Aim of the task: In the listing below, locate the line containing "Continue the Blender" and the line containing "3.03, .06, .11, alu_m, .003)". Output both of them and every line between, exactly as written, and nothing more.

[Records from a dataset]
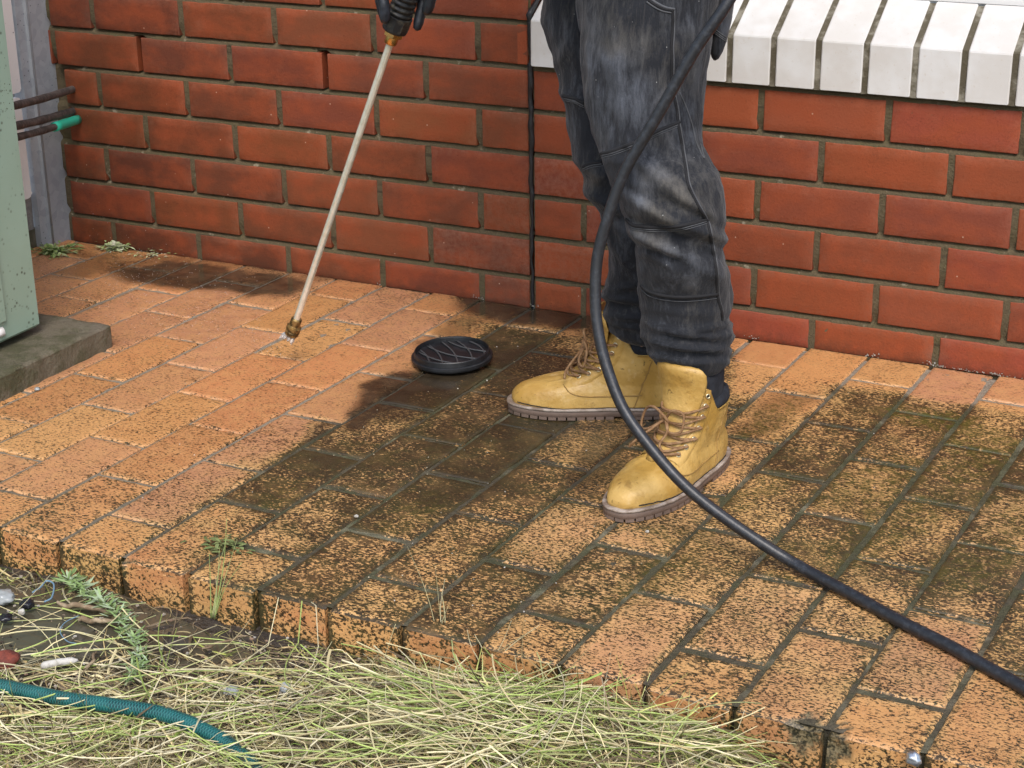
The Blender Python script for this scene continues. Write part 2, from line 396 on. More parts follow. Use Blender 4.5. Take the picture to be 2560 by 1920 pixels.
M = dict(paver=m_paver(), joint=m_joint(), brick=m_brick(), mortar=m_mortar(), cream=m_cream(), caulk=m_caulk(),
  creammortar=m_simple('sill_mortar', (.085, .070, .042), .85, 0, 200, .003, (.24, .22, .17), 30, .45, .65),
  cabinet=m_cabinet(), galv=m_galv(), whitep=m_white_dirty(), concrete=m_concrete(), jeans=m_jeans(), leather=m_leather(), sole=m_sole(),
  pipe=m_simple('pipe_lagging', (.05, .045, .04), .7, 0, 120, .002, (.14, .115, .10), 40), greenpipe=m_simple('green_sleeve', (.03, .50, .33), .4, 0, 60, .001, (.02, .12, .09), 70, .62, .70),
  hose=m_rubber('hose_rubber', (.014, .015, .018), (.040, .045, .055), 110, .40), cap=m_rubber('cap_plastic', (.007, .008, .010), (.022, .025, .030), 30, .45), glove=m_rubber('glove_rubber', (.010, .012, .017), (.035, .042, .06), 25, .45),
  grip=m_rubber('grip_plastic', (.010, .010, .011), (.12, .105, .075), 60, .5), ghose=m_ghose(), soil=m_soil(), straw=m_tint('straw'), leaf=m_tint('leaf', .5, .35), water=m_water(), glass=m_glass(),
  steel=m_simple('wand_steel', (.92, .88, .76), .22, .6, 90, .0004, (.80, .74, .60), 60), brass=m_simple('tarnished_brass', (.36, .25, .10), .42, .8, 200, .001, (.10, .075, .035), 90, .42, .6), brassn=m_simple('bright_brass', (.90, .55, .20), .25, 1, 0),
  lace=m_simple('brown_lace', (.20, .105, .045), .85, 0, 700, .0008, (.30, .18, .09), 120), sock=m_simple('black_knit', (.010, .012, .018), .95, 0, 500, .001, (.022, .026, .036), 60),
  thread=m_simple('grey_thread', (.085, .088, .095), .8), threadd=m_simple('dark_thread', (.012, .012, .014), .9), tan=m_simple('tan_thread', (.30, .18, .05), .7), eyelet=m_simple('eyelet_brass', (.80, .72, .50), .3, .9),
  skin=m_simple('skin', (.50, .30, .21), .5), hoodie=m_simple('navy_fleece', (.02, .025, .035), .9, 0, 300, .002), hair=m_simple('dark_hair', (.03, .02, .012), .6), white=m_simple('white_gloss_paint', (.78, .77, .75), .35),
  wood=m_simple('old_stick', (.19, .13, .075), .8, 0, 120, .003, (.36, .28, .18), 50), plaster=m_simple('white_plaster', (.55, .53, .48), .8, 0, 90, .004, (.30, .27, .22), 60), plastic=m_simple('clear_scrap', (.33, .35, .35), .15, 0, 50, .003),
  bluestr=m_simple('blue_twine', (.16, .27, .36), .6), redfrag=m_simple('brick_shard', (.22, .05, .03), .8, 0, 90, .004, (.12, .03, .02), 50), silver=m_simple('silver_bead', (.55, .58, .62), .28, .8, 60, .002), spray=m_spray(), black=m_simple('deep_gap', (.006, .005, .004), .9),
  blackbag=m_simple('black_plastic', (.012, .012, .016), .25, 0, 60, .006), conc2=m_simple('grey_footing', (.12, .13, .125), .8, 0, 90, .006, (.20, .21, .20), 30))

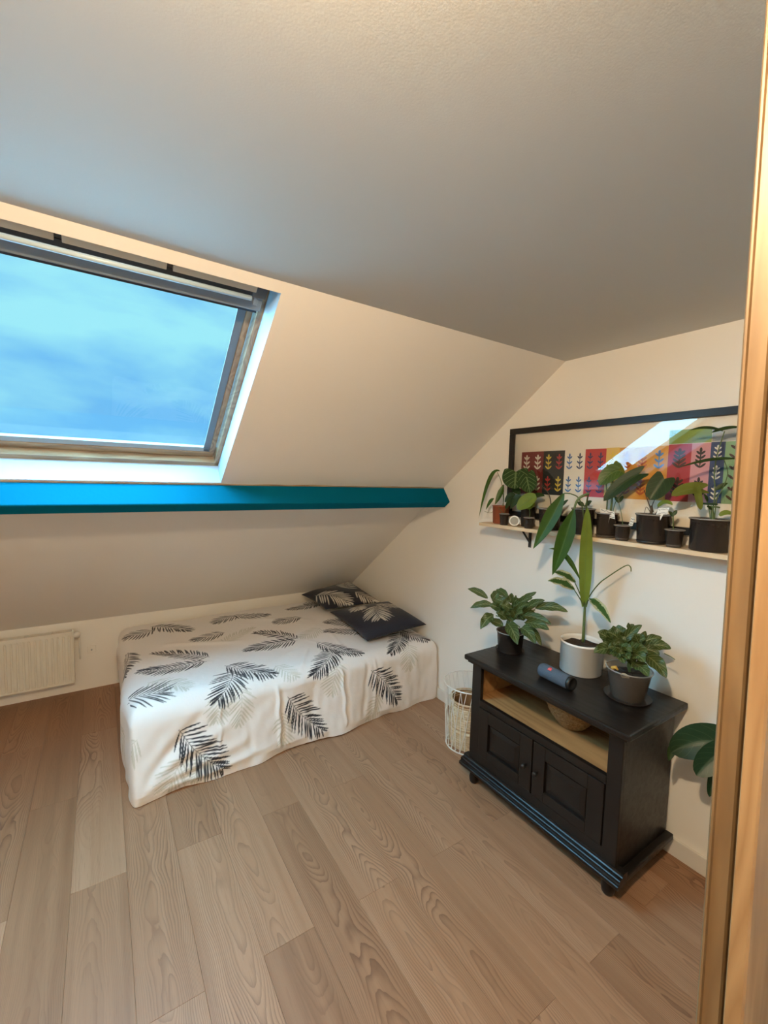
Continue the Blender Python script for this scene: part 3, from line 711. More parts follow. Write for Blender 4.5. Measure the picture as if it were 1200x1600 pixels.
skbox('glazing_bead', GA0, GA1, GB1-.022, GB1+.002, RC+.040, RC+.046, alu_m)
skbox('gasket', GA0+.03, GA1-.03, GB1-.014, GB1-.008, RC+.036, RC+.042, gasket_m, .001)
pane = quads('pane', [skq((GA0, GB0, RC+.043), (GA1, GB0, RC+.043), (GA1, GB1, RC+.043), (GA0, GB1, RC+.043))], pane_m, win)
# ventilation flap, handle bar and slotted strip along the top
skbox('ventilation_flap', SA0+.006, SA1-.004, 2.905, 2.962, .066, .118, alu_m, .004)
skbox('flap_dark_strip', SA0+.01, SA1-.01, 2.885, 2.905, .085, .125, gasket_m, .001)  # solid dark strip below the flap
bm = bmesh.new(); tube(bm, [sk(OA0+.10, 2.972, .036), sk(OA1-.085, 2.972, .036)], .009, 12); hb = obj('handle_bar', bm, alu_light_m, win, True)
skbox('handle_rail', OA0+.09, OA1-.08, 2.974, 3.000, .046, .070, gasket_m, .001)
for i in range(4):
    a1 = OA1-.075-.2935*i
    skbox('vent_slot', a1-.275, a1, 3.001, 3.024, .030, .046, slot_m, .002)
skbox('vent_backing', OA0+.03, OA1-.03, 2.97, 3.041, .050, .118, plain('grey_vent_backing', (.10, .11, .12), .6), .001)
skbox('vent_end_cap', OA1-.068, OA1-.05, 2.93, 3.03, .06, .11, alu_m, .003)

# ------------------------------------------------------------------ ceiling lamp (just above the frame)
LP = Vector((-2.16, -3.80, 2.4))
lampo = thing('ceiling_lamp', 'bare round bulb in a flat white ceiling fitting above the doorway', 'lamp', LP)
bm = bmesh.new(); lathe(bm, [(0, 0), (.055, 0), (.055, -.006), (.03, -.010), (0, -.010)], 32); obj('lamp_base', bm, white_m, lampo, True)
LAMP_W = 2550.0; LAMP_C = (1.0, .75, .47)
b = NB('warm_bulb'); em = b.n('ShaderNodeEmission', Color=(*LAMP_C, 1), Strength=LAMP_W); b.done(em.outputs[0])
bm = bmesh.new(); lathe(bm, [(.020, -.008), (.034, -.014), (.040, -.028), (.036, -.042), (.022, -.052), (0, -.056)], 20); obj('bulb', bm, MATS['warm_bulb'], lampo, True)

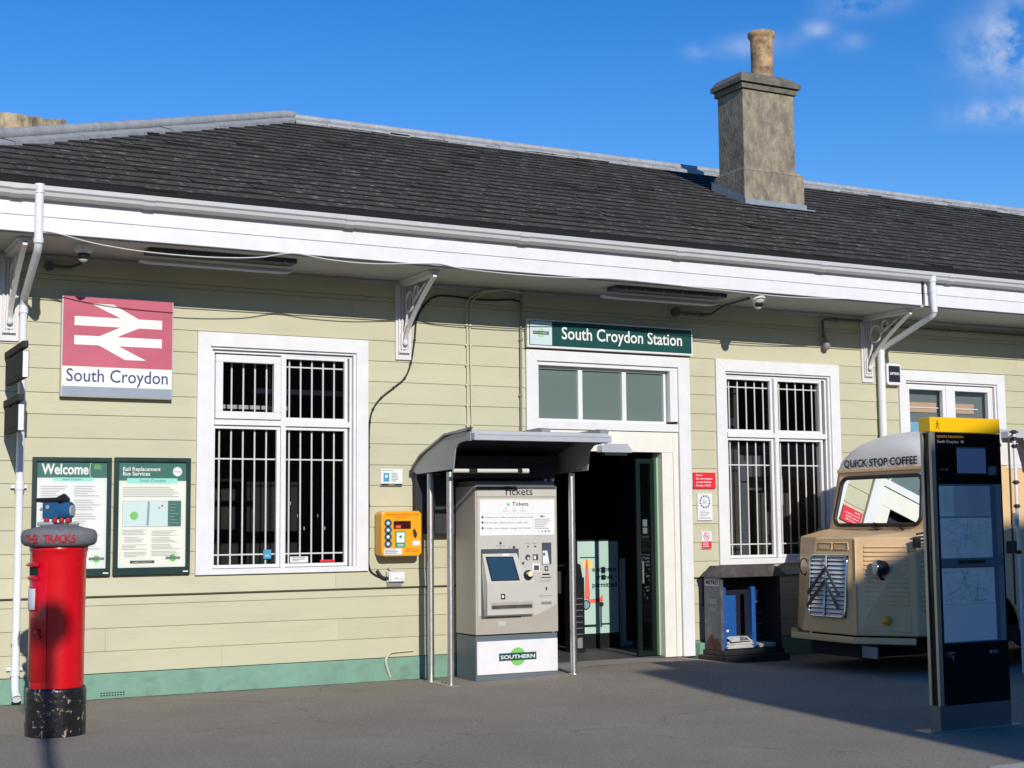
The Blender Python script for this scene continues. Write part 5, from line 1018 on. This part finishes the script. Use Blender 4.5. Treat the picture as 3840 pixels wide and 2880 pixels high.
# upper white band on the side + awning
B().box(12.0, 15.2, yr_-.006, yr_-.0005, 2.14, 2.20).box(11.56, 15.2, yr_-.012, yr_+.02, 2.172, 2.50).build('roof_side', ['vanw'], t)
t4 = thing('van_awning', (13.4, -3.0, 2.4), 'pale folded awning with a support pole on the side of the coffee van', 'awning')
B().box(11.92, 15.2, yr_-.12, yr_-.013, 2.46, 2.53).build('cassette', ['pvc'], t4, bevel=.008)
B().add([(12.14, yr_-.12, 2.455), (15.2, yr_-.12, 2.455), (15.2, yr_-.26, 2.22), (12.22, yr_-.26, 2.22), (12.14, yr_-.115, 2.45), (15.2, yr_-.115, 2.45), (15.2, yr_-.25, 2.215), (12.22, yr_-.25, 2.215)], [(3, 2, 1, 0), (4, 5, 6, 7), (0, 4, 7, 3), (3, 7, 6, 2)], 0).build('cloth', ['vanpink'], t4)
B().add([(12.12, yr_-.12, 2.45), (12.20, yr_-.27, 2.21), (12.24, yr_-.20, 2.20), (12.15, yr_-.02, 2.42)], [(0, 1, 2, 3)], 0).build('end_flap', ['brown'], t4)
pxx, pyy = 11.83, -3.0
B().tube([(pxx, pyy, gz(pxx, pyy)), (pxx, pyy, 2.50)], .017, 12).build('pole', ['pvcw'], t4)
B().tube([(pxx-.05, pyy+.03, .7), (pxx-.05, pyy+.03, 2.45), (pxx, pyy, 2.49)], .011, 8).build('brace_pole', ['brown'], t4)
for z, w1 in ((2.51, .05), (2.44, .035), (2.36, .03), (1.98, .035), (1.73, .03), (1.25, .03)):
    B().tube([(pxx, pyy, z-.02), (pxx, pyy, z+.02)], .026, 10).box(pxx-w1, pxx+w1, pyy-.02, pyy+.02, z-.008, z+.008).build('clamp', ['awnk'], t4)
B().tube([(pxx-.04, pyy, 1.62), (pxx-.045, pyy, 1.54), (pxx-.09, pyy+.02, 1.49), (pxx-.17, pyy+.1, 1.46), (pxx-.19, pyy+.12, 1.40)], .012, 8).box(pxx-.06, pxx-.03, pyy-.02, pyy+.01, 1.52, 1.66, 0).build('handle', ['wcable'], t4)

# ------------------------------------------------------------------ unseen things behind the camera: shadow casters and an added sky blocker
t = thing('street_lamp', (.16, -15.0, 0), 'tall street lamp behind the viewpoint casting a thin shadow', 'street lamp')
LXp = 2.14-SX*12.8; hz = .77+SZ*12.8
B().tube([(LXp, -15, 0), (LXp, -15, 1.2), (LXp, -15, hz-.1)], [.09, .075, .05], 16).build('pole', ['pole'], t)
B().ball((LXp, -15, hz), .17, 0, 20).build('lantern', ['lampw'], t)
t = thing('unseen_terrace', (16, -22, 0), 'brown brick building across the road behind the viewpoint', 'building')
by = -20.0
top = [(6.46-.1, 0), (6.40, 6.16), (6.10, 8.72), (6.5, 8.80), (9.5, 9.35), (14, 9.7), (24, 9.7), (24, 0)]
tw = [(5.55, 0), (5.45, 6.16), (5.23, 8.66), (5.9, 8.70), (8.4, 9.35), (14, 9.8), (30, 9.8), (30, 0)]
B().xz(tw, by-6, by).build('wall', ['brick'], t)
s = B()
for i in range(4):
    for j in range(2): s.box(8+i*4, 9.3+i*4, by, by+.02, 1.2+3.2*j, 3+3.2*j)
s.build('windows', ['screen'], t)
t = thing('unseen_terrace', (-20, -34, 0), 'added long low brick terrace, unseen behind the viewpoint on the left, cutting sky light', 'building')
B().yz([(-44, 0), (-34, 0), (-34, 6), (-39, 9), (-44, 6)], -45, 3.0).build('wall', ['brick'], t)  # added out of view to block low sky light, casts no visible shadow
for o in bpy.data.objects:
    for k_ in ('_o', '_b'):
        if k_ in o: del o[k_]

Output of the exercise:
Continue the Blender Python script for this scene: part 3, from line 711. More parts follow. Write for Blender 4.5. Measure the picture as if it were 1200x1600 pixels.
skbox('glazing_bead', GA0, GA1, GB1-.022, GB1+.002, RC+.040, RC+.046, alu_m)
skbox('gasket', GA0+.03, GA1-.03, GB1-.014, GB1-.008, RC+.036, RC+.042, gasket_m, .001)
pane = quads('pane', [skq((GA0, GB0, RC+.043), (GA1, GB0, RC+.043), (GA1, GB1, RC+.043), (GA0, GB1, RC+.043))], pane_m, win)
# ventilation flap, handle bar and slotted strip along the top
skbox('ventilation_flap', SA0+.006, SA1-.004, 2.905, 2.962, .066, .118, alu_m, .004)
skbox('flap_dark_strip', SA0+.01, SA1-.01, 2.885, 2.905, .085, .125, gasket_m, .001)  # solid dark strip below the flap
bm = bmesh.new(); tube(bm, [sk(OA0+.10, 2.972, .036), sk(OA1-.085, 2.972, .036)], .009, 12); hb = obj('handle_bar', bm, alu_light_m, win, True)
skbox('handle_rail', OA0+.09, OA1-.08, 2.974, 3.000, .046, .070, gasket_m, .001)
for i in range(4):
    a1 = OA1-.075-.2935*i
    skbox('vent_slot', a1-.275, a1, 3.001, 3.024, .030, .046, slot_m, .002)
skbox('vent_backing', OA0+.03, OA1-.03, 2.97, 3.041, .050, .118, plain('grey_vent_backing', (.10, .11, .12), .6), .001)
skbox('vent_end_cap', OA1-.068, OA1-.05, 2.93, 3.03, .06, .11, alu_m, .003)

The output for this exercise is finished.